At the time, it was. At the time I wasn't willing to give up that much of my freedom or self-absorption. I was young and having fun, but I was also questioning a lot of things like faith, romantic and platonic relationships, and my chosen career path. (At the time, missions was on the table. Thankfully, I smartened up and realized I was too anxious and family-oriented to run off to Cambodia.) I didn't know that motherhood could also be fun, or fulfilling, or meaningful, and if I'd become a mom at the time I don't think it would have been.

I chose to become a mom at 28 instead. I was married, had a stable job (which I later lost but that's another story), had nearly completed my first novel, and had gone through my fun and fancy free partying stage. Now, running after my toddler is one of the greatest joys of my life. Yes, there are times where I'm bored or exhausted or just want some time to myself, but my greatest fear now is not being a soccer mom in a park. It's not being with her, or not giving her the best life and upbringing I possibly can. My writing and my identity are very important to me, but I'd be lying if I said she wasn't the most important thing, the end all be all, my crowning achievement, the apple of my eye, and so on.

I've been reading The Handmaid's Tale, a dystopian novel about a theocratic society with declining birth rates where women are separated into different classes intended to serve men. Handmaids are the fertile women who are used for reproduction, bearing children for those in power. The main character, Offred, struggles to maintain her identity through recalled memories from her past. She was once married to a man she loved, the mother of a little girl, like I am. Her daughter has been taken away, and she thinks about her all the time, her birth, her babyhood, her childhood. Reading that now, I think, "That's my worst nightmare." This story represents such a stark contrast between a life of chosen motherhood and the danger of a society where women are seen merely as vessels for fetuses, with no names, no identities, no freedom.

Cover Art for The Handmaid's Tale

It's easy, reading a novel like this, to think, "Well, I should be thankful, it could always be worse," but I think it's important to remember what a slippery slope the loss of freedom is. Offred's existence is one of isolation, and our society is one that isolates women once they become mothers. She says, "I remember walking in art galleries, through the nineteenth century: the obsession they had then with harems... Studies of sedentary flesh, painted by men who'd never been there. These pictures were supposed to be erotic, and I thought they were, at the time; but I see now what they were really about. They were paintings about suspended animation; about waiting, about objects not in use. They were paintings about boredom.

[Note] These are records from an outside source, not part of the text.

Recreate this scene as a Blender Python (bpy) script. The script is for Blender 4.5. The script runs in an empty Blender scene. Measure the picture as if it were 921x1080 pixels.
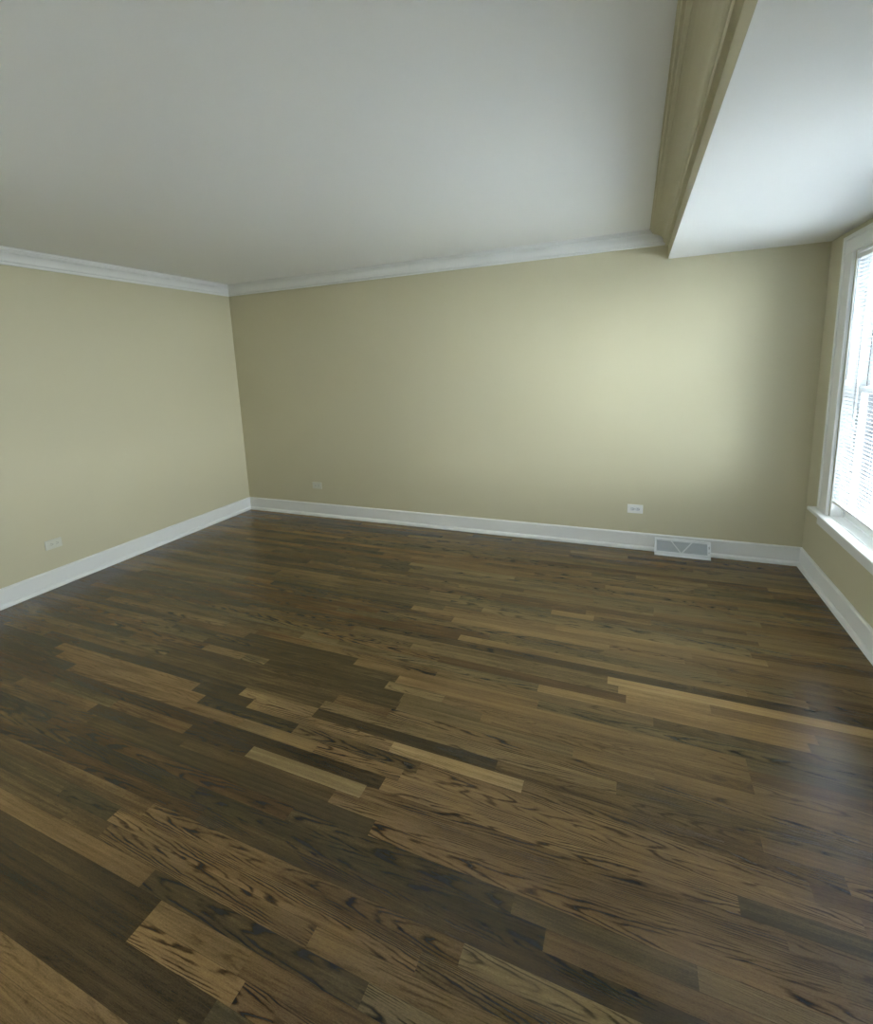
import bpy, math, random
from math import sin, cos, pi, radians
from mathutils import Vector, Matrix

# ---------------------------------------------------------------- scene scale
W = 5.135        # room width (left wall x=0, right wall x=W)
H = 2.44         # main ceiling
H2 = 2.233       # dropped ceiling by the windows
XB = 4.179       # left face of the dropped ceiling
YF = -6.0        # wall behind the camera
S = bpy.context.scene
C = S.collection

# ---------------------------------------------------------------- camera
CAM_F, CAM_CX, CAM_CY = 511.23, 449.127, 470.678
yaw, pitch, roll = 0.407502, -0.170310, -0.039970
fw = Vector((-sin(yaw)*cos(pitch), cos(yaw)*cos(pitch), sin(pitch)))
r0 = Vector((cos(yaw), sin(yaw), 0)); u0 = r0.cross(fw)
rt = r0*cos(roll) + u0*sin(roll); up = -r0*sin(roll) + u0*cos(roll)
cd = bpy.data.cameras.new('camera'); cam = bpy.data.objects.new('camera', cd); C.objects.link(cam)
M = Matrix((rt, up, -fw)).transposed().to_4x4(); M.translation = Vector((3.97745, -4.10813, 1.55862))
cam.matrix_world = M
cd.sensor_fit = 'VERTICAL'; cd.sensor_height = 24.0; cd.lens = CAM_F/1080*24.0
cd.shift_x = (460.5-CAM_CX)/1080; cd.shift_y = (CAM_CY-540)/1080
cd.clip_start = 0.02; cd.clip_end = 300
S.camera = cam

# ---------------------------------------------------------------- world, light, exposure
wd = bpy.data.worlds.new('world'); S.world = wd; wd.use_nodes = True
bg = wd.node_tree.nodes['Background']
bg.inputs[0].default_value = (0.90, 0.96, 1.0, 1); bg.inputs[1].default_value = 32.0
S.view_settings.view_transform = 'Standard'; S.view_settings.look = 'None'
S.view_settings.exposure = 1.0; S.view_settings.gamma = 1.0; S.view_settings.use_curve_mapping = False

# windows: (y nearest the back corner, y far) on the right wall, one bank
SILL, HEAD = 0.515, 2.085
WIN = [(-0.437, -1.357), (-1.470, -2.390)]
for i, (a, b) in enumerate(WIN):
    ld = bpy.data.lights.new('sky_portal', 'AREA'); ld.shape = 'RECTANGLE'
    ld.size = b and abs(b-a); ld.size_y = HEAD-SILL; ld.cycles.is_portal = True
    o = bpy.data.objects.new('sky_portal', ld); C.objects.link(o)
    o.location = (W+0.20, (a+b)/2, (SILL+HEAD)/2); o.rotation_euler = (pi/2, 0, pi/2)
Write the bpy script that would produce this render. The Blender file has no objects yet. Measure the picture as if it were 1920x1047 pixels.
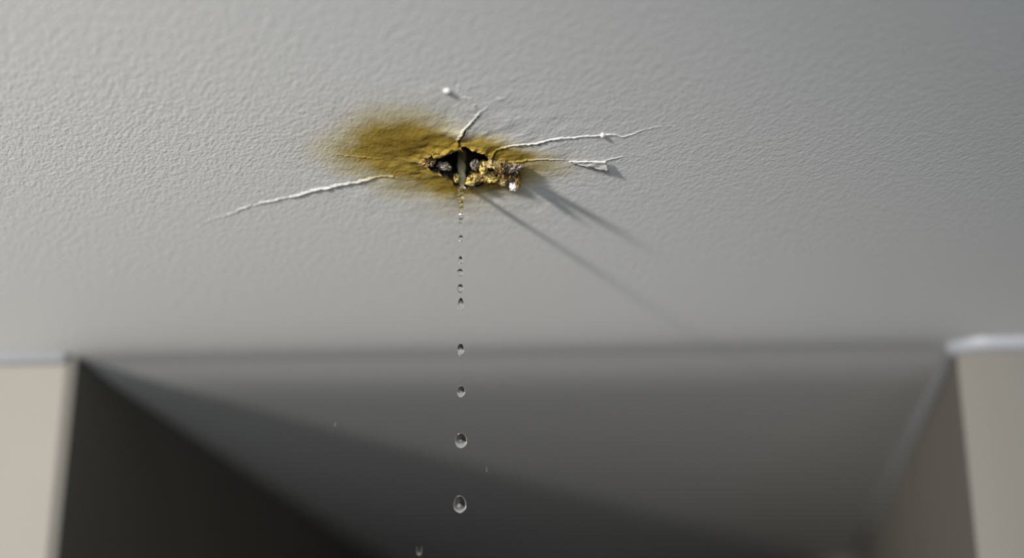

But maybe boredom is erotic, when women do it, for men.”

The Harem Beauty by Frederick Arthur Bridgman

I too, get tired of waiting.

We live with my spouse's parents, so I spend a lot of time in my third story bedroom overlooking the field and swamp, watching tv, writing, waiting for my daughter to wake up, waiting for him to get home. It feels like limbo sometimes, or an ivory tower; a waiting room. An in-between place, not enough to contain all of our things, or all of me, but impossible to escape from. I'm thinking about going back to work so we can rent a house, lease a new more environmentally friendly car. I'd have to put my daughter in preschool. I miss my freedom, making my own money, but it's not being home that I mind, it's the feeling of trespassing, of having nothing that is truly mine. And am I still a good mother if she's being taken care of by someone else, and not with me every day? No one would ever ask my husband that same question about being a father.

Still, I'm not sure what to do. But the choice is the important part, even if you never know whether or not you chose wrong.